→ Brief
Go through the data below and copy it exactly, skipping every picture.
########################################
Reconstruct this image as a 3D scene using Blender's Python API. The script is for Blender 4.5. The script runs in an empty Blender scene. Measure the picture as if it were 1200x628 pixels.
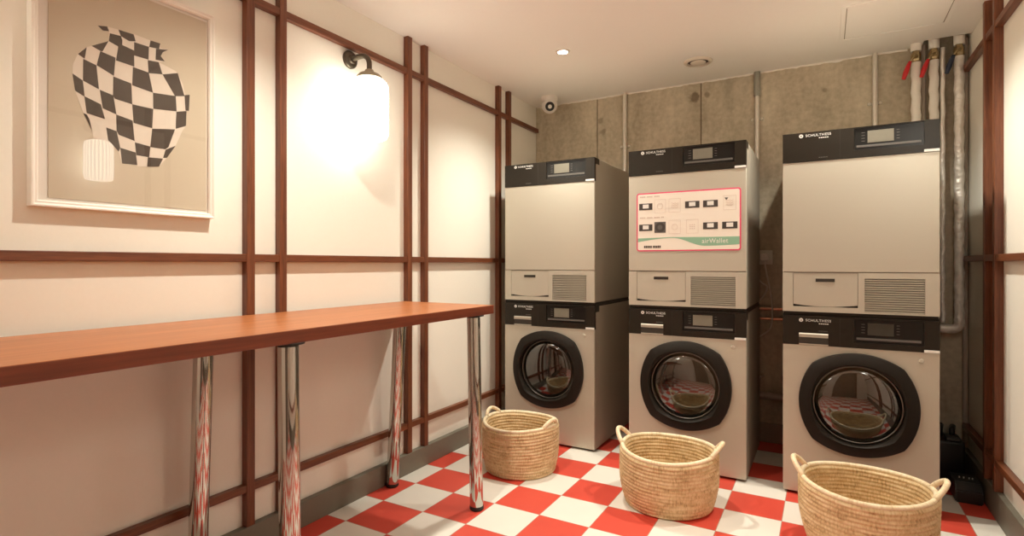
import bpy, bmesh, math, random
from mathutils import Vector, Matrix, noise
random.seed(7)
PI = math.pi
C = bpy.context.scene.collection

# ---------------------------------------------------------------- materials
def mat(name):
    m = bpy.data.materials.new(name); m.use_nodes = True
    nt = m.node_tree; b = nt.nodes['Principled BSDF']
    return m, nt, b

def nd(nt, t, **kw):
    n = nt.nodes.new(t)
    for k, v in kw.items():
        if k.startswith('i_'): n.inputs[k[2:]].default_value = v
        else: setattr(n, k, v)
    return n

def plain(name, col, rough=.5, metal=0., bump=0., bscale=60., var=0., coat=0., spec=None):
    m, nt, b = mat(name); L = nt.links
    b.inputs['Roughness'].default_value = rough; b.inputs['Metallic'].default_value = metal
    b.inputs['Coat Weight'].default_value = coat
    if spec is not None: b.inputs['Specular IOR Level'].default_value = spec
    tc = nd(nt, 'ShaderNodeTexCoord'); no = nd(nt, 'ShaderNodeTexNoise'); no.inputs['Scale'].default_value = bscale
    no.inputs['Detail'].default_value = 4
    L.new(tc.outputs['Object'], no.inputs['Vector'])
    mx = nd(nt, 'ShaderNodeMix', data_type='RGBA'); 
    c = Vector(col)
    mx.inputs[6].default_value = (*(c*(1-var)), 1); mx.inputs[7].default_value = (*[min(1, x*(1+var)) for x in c], 1)
    L.new(no.outputs['Fac'], mx.inputs[0]); L.new(mx.outputs[2], b.inputs['Base Color'])
    if bump:
        bp = nd(nt, 'ShaderNodeBump'); bp.inputs['Strength'].default_value = bump; bp.inputs['Distance'].default_value = .002
        L.new(no.outputs['Fac'], bp.inputs['Height']); L.new(bp.outputs['Normal'], b.inputs['Normal'])
    return m

def wood(name, dark, light, axis, rough=.38, coat=0., sc=1.):
    m, nt, b = mat(name); L = nt.links
    tc = nd(nt, 'ShaderNodeTexCoord'); mp = nd(nt, 'ShaderNodeMapping')
    s = [70*sc, 70*sc, 70*sc]; s[axis] = 2.2*sc
    mp.inputs['Scale'].default_value = s
    L.new(tc.outputs['Object'], mp.inputs['Vector'])
    no = nd(nt, 'ShaderNodeTexNoise'); no.inputs['Scale'].default_value = 1.; no.inputs['Detail'].default_value = 6; no.inputs['Roughness'].default_value = .65
    L.new(mp.outputs[0], no.inputs['Vector'])
    mp2 = nd(nt, 'ShaderNodeMapping'); s2 = [260*sc]*3; s2[axis] = 14*sc; mp2.inputs['Scale'].default_value = s2
    L.new(tc.outputs['Object'], mp2.inputs['Vector'])
    n2 = nd(nt, 'ShaderNodeTexNoise'); n2.inputs['Scale'].default_value = 1.; n2.inputs['Detail'].default_value = 2
    L.new(mp2.outputs[0], n2.inputs['Vector'])
    ad = nd(nt, 'ShaderNodeMath', operation='ADD'); L.new(no.outputs['Fac'], ad.inputs[0]); 
    ml = nd(nt, 'ShaderNodeMath', operation='MULTIPLY'); ml.inputs[1].default_value = .55; L.new(n2.outputs['Fac'], ml.inputs[0]); L.new(ml.outputs[0], ad.inputs[1])
    cr = nd(nt, 'ShaderNodeValToRGB'); cr.color_ramp.elements[0].position = .5; cr.color_ramp.elements[1].position = 1.05
    cr.color_ramp.elements[0].color = (*dark, 1); cr.color_ramp.elements[1].color = (*light, 1)
    L.new(ad.outputs[0], cr.inputs[0]); L.new(cr.outputs[0], b.inputs['Base Color'])
    b.inputs['Roughness'].default_value = rough; b.inputs['Coat Weight'].default_value = coat; b.inputs['Coat Roughness'].default_value = .25
    bp = nd(nt, 'ShaderNodeBump'); bp.inputs['Strength'].default_value = .15; bp.inputs['Distance'].default_value = .001
    L.new(n2.outputs['Fac'], bp.inputs['Height']); L.new(bp.outputs['Normal'], b.inputs['Normal'])
    return m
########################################
→ Answer for this exercise
Reconstruct this image as a 3D scene using Blender's Python API. The script is for Blender 4.5. The script runs in an empty Blender scene. Measure the picture as if it were 1200x628 pixels.
import bpy, bmesh, math, random
from mathutils import Vector, Matrix, noise
random.seed(7)
PI = math.pi
C = bpy.context.scene.collection

# ---------------------------------------------------------------- materials
def mat(name):
    m = bpy.data.materials.new(name); m.use_nodes = True
    nt = m.node_tree; b = nt.nodes['Principled BSDF']
    return m, nt, b

def nd(nt, t, **kw):
    n = nt.nodes.new(t)
    for k, v in kw.items():
        if k.startswith('i_'): n.inputs[k[2:]].default_value = v
        else: setattr(n, k, v)
    return n

def plain(name, col, rough=.5, metal=0., bump=0., bscale=60., var=0., coat=0., spec=None):
    m, nt, b = mat(name); L = nt.links
    b.inputs['Roughness'].default_value = rough; b.inputs['Metallic'].default_value = metal
    b.inputs['Coat Weight'].default_value = coat
    if spec is not None: b.inputs['Specular IOR Level'].default_value = spec
    tc = nd(nt, 'ShaderNodeTexCoord'); no = nd(nt, 'ShaderNodeTexNoise'); no.inputs['Scale'].default_value = bscale
    no.inputs['Detail'].default_value = 4
    L.new(tc.outputs['Object'], no.inputs['Vector'])
    mx = nd(nt, 'ShaderNodeMix', data_type='RGBA'); 
    c = Vector(col)
    mx.inputs[6].default_value = (*(c*(1-var)), 1); mx.inputs[7].default_value = (*[min(1, x*(1+var)) for x in c], 1)
    L.new(no.outputs['Fac'], mx.inputs[0]); L.new(mx.outputs[2], b.inputs['Base Color'])
    if bump:
        bp = nd(nt, 'ShaderNodeBump'); bp.inputs['Strength'].default_value = bump; bp.inputs['Distance'].default_value = .002
        L.new(no.outputs['Fac'], bp.inputs['Height']); L.new(bp.outputs['Normal'], b.inputs['Normal'])
    return m

def wood(name, dark, light, axis, rough=.38, coat=0., sc=1.):
    m, nt, b = mat(name); L = nt.links
    tc = nd(nt, 'ShaderNodeTexCoord'); mp = nd(nt, 'ShaderNodeMapping')
    s = [70*sc, 70*sc, 70*sc]; s[axis] = 2.2*sc
    mp.inputs['Scale'].default_value = s
    L.new(tc.outputs['Object'], mp.inputs['Vector'])
    no = nd(nt, 'ShaderNodeTexNoise'); no.inputs['Scale'].default_value = 1.; no.inputs['Detail'].default_value = 6; no.inputs['Roughness'].default_value = .65
    L.new(mp.outputs[0], no.inputs['Vector'])
    mp2 = nd(nt, 'ShaderNodeMapping'); s2 = [260*sc]*3; s2[axis] = 14*sc; mp2.inputs['Scale'].default_value = s2
    L.new(tc.outputs['Object'], mp2.inputs['Vector'])
    n2 = nd(nt, 'ShaderNodeTexNoise'); n2.inputs['Scale'].default_value = 1.; n2.inputs['Detail'].default_value = 2
    L.new(mp2.outputs[0], n2.inputs['Vector'])
    ad = nd(nt, 'ShaderNodeMath', operation='ADD'); L.new(no.outputs['Fac'], ad.inputs[0]); 
    ml = nd(nt, 'ShaderNodeMath', operation='MULTIPLY'); ml.inputs[1].default_value = .55; L.new(n2.outputs['Fac'], ml.inputs[0]); L.new(ml.outputs[0], ad.inputs[1])
    cr = nd(nt, 'ShaderNodeValToRGB'); cr.color_ramp.elements[0].position = .5; cr.color_ramp.elements[1].position = 1.05
    cr.color_ramp.elements[0].color = (*dark, 1); cr.color_ramp.elements[1].color = (*light, 1)
    L.new(ad.outputs[0], cr.inputs[0]); L.new(cr.outputs[0], b.inputs['Base Color'])
    b.inputs['Roughness'].default_value = rough; b.inputs['Coat Weight'].default_value = coat; b.inputs['Coat Roughness'].default_value = .25
    bp = nd(nt, 'ShaderNodeBump'); bp.inputs['Strength'].default_value = .15; bp.inputs['Distance'].default_value = .001
    L.new(n2.outputs['Fac'], bp.inputs['Height']); L.new(bp.outputs['Normal'], b.inputs['Normal'])
    return m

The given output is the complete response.